This editorial introduction featured in edition #7 of So Fi Zine. Read the full edition here.

Intro

Introduction
Rob Shields, Nicholas Hardy, Erin Ratelle and Malcolm Stielow

This project is based on selected works from the seminar Material and Virtual Culture taught by Professor Rob Shields at the University of Alberta. Professor Shields welcomes students from across disciplines, which creates an interesting and collaborative space for students to learn from and with one another during the seminar.

Material and Virtual Culture is a critical interdisciplinary research workshop on theory-building about the materiality and intangibility, dynamics and performances, capacities and relations of bodies and objects, groups and institutions. It is directed at students interested in contemporary social and cross-cultural thought of the last century. The seminar encourages critical of a variety of subjects through an interplay with the categories of the real, the abstract, the ideal and the actual. The seminar’s focus is on material culture and social forms that are not ‘in our heads’ or simply ‘subjective’ but cannot be accounted in nominalist or positivist ontologies. This is of particular relevance to areas such as design, social institutions, values, culture and cross-cultural interaction, media, environmental quality and online experience. For example:

Material

Object

Substance

Identity

Population

Element

Presence

Assembly

Virtual

Style

Form

Representation

Community

Set

Absence

Commons

Each student brought varying perspectives to the course theme. Malcolm, a trained jeweler and weaver, offered insights into material craft. Erin’s research on self-tracking practices explores sport in virtual spaces, while Nicholas’ research applies relational theories to examine expressive materiality in urban environments, in particular, the processes and experiences of creating street art.
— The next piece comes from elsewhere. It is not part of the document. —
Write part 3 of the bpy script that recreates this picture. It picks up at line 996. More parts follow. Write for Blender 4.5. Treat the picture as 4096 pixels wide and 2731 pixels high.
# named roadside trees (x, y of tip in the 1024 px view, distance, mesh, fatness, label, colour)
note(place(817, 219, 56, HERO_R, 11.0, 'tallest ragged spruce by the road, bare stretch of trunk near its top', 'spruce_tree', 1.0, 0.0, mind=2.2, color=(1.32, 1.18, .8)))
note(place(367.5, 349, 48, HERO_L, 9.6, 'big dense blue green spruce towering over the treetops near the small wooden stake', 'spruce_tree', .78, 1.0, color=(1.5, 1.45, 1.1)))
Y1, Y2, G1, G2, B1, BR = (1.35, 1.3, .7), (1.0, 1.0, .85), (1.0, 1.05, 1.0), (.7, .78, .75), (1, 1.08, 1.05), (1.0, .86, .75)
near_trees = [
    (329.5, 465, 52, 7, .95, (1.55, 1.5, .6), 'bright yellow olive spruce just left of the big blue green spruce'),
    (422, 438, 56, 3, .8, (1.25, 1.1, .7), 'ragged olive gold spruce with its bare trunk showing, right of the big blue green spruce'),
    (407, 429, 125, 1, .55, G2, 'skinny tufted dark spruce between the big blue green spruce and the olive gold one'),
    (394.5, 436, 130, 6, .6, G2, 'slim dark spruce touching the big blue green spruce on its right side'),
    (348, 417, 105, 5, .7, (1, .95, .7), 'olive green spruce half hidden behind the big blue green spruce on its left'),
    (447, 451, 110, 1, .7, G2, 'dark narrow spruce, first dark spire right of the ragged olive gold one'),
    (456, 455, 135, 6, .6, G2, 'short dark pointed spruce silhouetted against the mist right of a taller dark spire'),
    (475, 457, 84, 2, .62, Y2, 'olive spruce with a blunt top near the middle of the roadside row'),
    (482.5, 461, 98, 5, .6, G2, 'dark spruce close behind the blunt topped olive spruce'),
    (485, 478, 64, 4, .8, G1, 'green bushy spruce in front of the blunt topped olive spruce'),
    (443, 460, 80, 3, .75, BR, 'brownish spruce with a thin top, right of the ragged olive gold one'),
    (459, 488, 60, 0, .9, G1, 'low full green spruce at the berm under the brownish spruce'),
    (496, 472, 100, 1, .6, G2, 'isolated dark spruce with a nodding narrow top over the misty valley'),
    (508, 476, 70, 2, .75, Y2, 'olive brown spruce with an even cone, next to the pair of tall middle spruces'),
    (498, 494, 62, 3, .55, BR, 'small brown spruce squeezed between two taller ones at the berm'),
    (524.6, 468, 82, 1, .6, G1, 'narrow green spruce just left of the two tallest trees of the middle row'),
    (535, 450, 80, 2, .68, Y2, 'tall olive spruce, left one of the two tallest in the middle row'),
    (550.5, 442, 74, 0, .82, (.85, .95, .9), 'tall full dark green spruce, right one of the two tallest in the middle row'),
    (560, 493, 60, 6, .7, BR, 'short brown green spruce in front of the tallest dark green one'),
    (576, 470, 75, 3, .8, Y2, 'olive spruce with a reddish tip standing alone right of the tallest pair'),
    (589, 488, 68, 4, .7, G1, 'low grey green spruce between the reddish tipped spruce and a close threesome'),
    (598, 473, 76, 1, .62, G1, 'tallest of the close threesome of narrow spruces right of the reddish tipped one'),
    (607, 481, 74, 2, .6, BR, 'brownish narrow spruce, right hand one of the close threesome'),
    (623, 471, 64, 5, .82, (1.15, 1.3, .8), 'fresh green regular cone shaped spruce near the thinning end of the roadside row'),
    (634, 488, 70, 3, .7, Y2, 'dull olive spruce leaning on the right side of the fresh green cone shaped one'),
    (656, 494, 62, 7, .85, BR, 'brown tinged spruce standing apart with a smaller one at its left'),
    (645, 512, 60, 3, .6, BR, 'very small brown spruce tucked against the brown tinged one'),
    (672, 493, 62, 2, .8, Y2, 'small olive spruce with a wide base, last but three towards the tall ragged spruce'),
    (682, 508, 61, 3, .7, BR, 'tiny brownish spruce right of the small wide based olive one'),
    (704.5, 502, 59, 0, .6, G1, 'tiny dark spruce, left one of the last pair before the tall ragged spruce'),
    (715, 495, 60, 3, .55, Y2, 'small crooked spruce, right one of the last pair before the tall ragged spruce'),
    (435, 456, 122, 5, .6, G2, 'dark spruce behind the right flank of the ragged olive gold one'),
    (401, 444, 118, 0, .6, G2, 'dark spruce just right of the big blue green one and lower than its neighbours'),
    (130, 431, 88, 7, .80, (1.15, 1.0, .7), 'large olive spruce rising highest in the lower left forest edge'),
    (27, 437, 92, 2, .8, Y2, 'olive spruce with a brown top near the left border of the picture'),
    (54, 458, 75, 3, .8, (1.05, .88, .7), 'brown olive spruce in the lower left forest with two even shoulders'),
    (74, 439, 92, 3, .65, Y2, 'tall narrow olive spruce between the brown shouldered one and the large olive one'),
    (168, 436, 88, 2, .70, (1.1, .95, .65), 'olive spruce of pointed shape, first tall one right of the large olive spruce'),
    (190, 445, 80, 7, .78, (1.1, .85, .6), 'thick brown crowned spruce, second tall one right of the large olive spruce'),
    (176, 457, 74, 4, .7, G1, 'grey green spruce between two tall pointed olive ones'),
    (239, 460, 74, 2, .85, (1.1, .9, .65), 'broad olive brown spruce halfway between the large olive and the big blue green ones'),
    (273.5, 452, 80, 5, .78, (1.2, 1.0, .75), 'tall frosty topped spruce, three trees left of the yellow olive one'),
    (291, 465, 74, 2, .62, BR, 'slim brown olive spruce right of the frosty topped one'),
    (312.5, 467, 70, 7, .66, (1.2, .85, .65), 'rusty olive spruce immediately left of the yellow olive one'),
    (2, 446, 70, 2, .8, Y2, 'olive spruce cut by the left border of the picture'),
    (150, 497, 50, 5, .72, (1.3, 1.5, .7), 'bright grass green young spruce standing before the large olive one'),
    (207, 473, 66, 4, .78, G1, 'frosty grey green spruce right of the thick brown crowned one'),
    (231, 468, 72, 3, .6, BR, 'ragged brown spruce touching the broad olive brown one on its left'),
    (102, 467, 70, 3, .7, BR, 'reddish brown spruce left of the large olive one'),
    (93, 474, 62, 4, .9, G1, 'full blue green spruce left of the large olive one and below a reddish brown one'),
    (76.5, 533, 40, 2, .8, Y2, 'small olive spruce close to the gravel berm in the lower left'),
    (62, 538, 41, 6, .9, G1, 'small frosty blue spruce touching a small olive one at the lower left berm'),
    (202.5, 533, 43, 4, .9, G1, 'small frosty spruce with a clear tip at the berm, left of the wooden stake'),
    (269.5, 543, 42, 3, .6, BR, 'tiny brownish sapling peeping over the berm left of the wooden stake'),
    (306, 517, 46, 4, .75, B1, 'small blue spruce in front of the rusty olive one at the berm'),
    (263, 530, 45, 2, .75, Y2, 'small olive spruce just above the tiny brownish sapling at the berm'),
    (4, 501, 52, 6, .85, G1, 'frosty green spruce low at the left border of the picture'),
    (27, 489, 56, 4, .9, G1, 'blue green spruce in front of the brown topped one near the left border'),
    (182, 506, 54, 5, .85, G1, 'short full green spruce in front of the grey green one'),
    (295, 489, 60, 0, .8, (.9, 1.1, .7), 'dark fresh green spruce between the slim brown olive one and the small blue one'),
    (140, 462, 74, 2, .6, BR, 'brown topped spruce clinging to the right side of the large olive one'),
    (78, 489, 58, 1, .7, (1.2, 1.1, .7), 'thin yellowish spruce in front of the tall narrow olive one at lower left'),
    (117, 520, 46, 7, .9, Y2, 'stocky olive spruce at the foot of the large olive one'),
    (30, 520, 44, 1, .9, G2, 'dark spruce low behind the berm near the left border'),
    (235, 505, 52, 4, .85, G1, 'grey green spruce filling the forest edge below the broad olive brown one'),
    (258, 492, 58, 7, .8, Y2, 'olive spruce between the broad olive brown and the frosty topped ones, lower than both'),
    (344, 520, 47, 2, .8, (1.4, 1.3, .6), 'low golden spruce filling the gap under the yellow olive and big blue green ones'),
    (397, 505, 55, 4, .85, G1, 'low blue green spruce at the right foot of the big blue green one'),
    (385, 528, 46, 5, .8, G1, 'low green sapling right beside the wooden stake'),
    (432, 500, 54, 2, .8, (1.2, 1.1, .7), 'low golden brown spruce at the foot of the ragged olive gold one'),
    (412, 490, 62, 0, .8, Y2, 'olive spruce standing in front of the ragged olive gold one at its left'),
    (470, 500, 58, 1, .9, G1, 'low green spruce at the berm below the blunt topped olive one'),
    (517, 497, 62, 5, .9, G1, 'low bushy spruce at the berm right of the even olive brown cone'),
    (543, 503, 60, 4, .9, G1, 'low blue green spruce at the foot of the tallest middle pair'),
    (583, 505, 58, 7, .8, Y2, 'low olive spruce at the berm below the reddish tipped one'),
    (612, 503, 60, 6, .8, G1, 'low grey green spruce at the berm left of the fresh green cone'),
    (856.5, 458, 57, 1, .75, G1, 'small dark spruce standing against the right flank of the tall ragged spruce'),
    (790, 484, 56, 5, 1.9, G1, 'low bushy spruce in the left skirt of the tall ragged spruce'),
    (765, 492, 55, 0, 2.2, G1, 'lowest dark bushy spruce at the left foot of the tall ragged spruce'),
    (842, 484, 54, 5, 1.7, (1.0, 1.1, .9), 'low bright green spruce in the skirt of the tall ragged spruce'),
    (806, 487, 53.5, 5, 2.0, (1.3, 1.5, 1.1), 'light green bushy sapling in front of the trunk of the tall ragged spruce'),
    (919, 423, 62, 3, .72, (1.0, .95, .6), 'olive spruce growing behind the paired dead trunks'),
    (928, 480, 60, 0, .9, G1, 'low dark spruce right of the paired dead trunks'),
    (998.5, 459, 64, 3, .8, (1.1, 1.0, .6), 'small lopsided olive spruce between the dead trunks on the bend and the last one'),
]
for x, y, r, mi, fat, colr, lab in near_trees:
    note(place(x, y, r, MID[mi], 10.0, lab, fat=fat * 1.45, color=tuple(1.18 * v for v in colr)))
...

This special edition originates in our belief that the vitality of material and virtual culture demands expression beyond mere text. The essays embrace a range of research approaches form digital ethnography, cultural theory, research-creation and craft work. Beyond the textual, what is the meaning of saying something with colour, lines, digital media, or craft? These articles are grounded in a range of topologies of contemporary experience.

  • On a road bicycle, a digital “accounting” and metering of paces and places via each revolution of the crank in the topology or energy-speed-time-space of Strava.
  • Rereading Deleuze and Serres produces a concept of the eddy as a topological and transformative figure of counterpower.
  • A craftsperson beats silver wire and finds in the sprung form of the safety pin connections between practice and ethnography, traditional craft and creative originality.
  • Angels, ghosts and zombies are featured as figures of transmission, translation and transgression as key phenomenal operators.

This collection covers flows and the dynamic motions of affective and relational lines. The articles included in this issue illustrate the alterity of forces and their materiality, in the vortex of the eddy, in the digital dimensions of the maps made by a fitness app, or in the coils of a safety pin.

Among the articles included in this proposal three common threads are the oscillation between the material and the virtual; differences in kinds of forces between hegemonic power and counterpower as they arise in social spaces; and the contemporary moment as seen from the anchoring cases above.

If, as contends Benasayag, ours is an era born of the failure of a heterogeneous tradition of emancipatory struggles, one is faced with the need to home in on the modalities of control and those of counterpower, however unusual or marginal. Our work demonstrates examples of creative gestures and thought experiments that elaborate an emergent meshwork of counter-models situated within both local and global spatialisations. Dividing lines, borders and grids are pitted against flickers ripples and eddies of counterpower, operating by concentration and liberation of surges of energy which question traditional forms of resistance.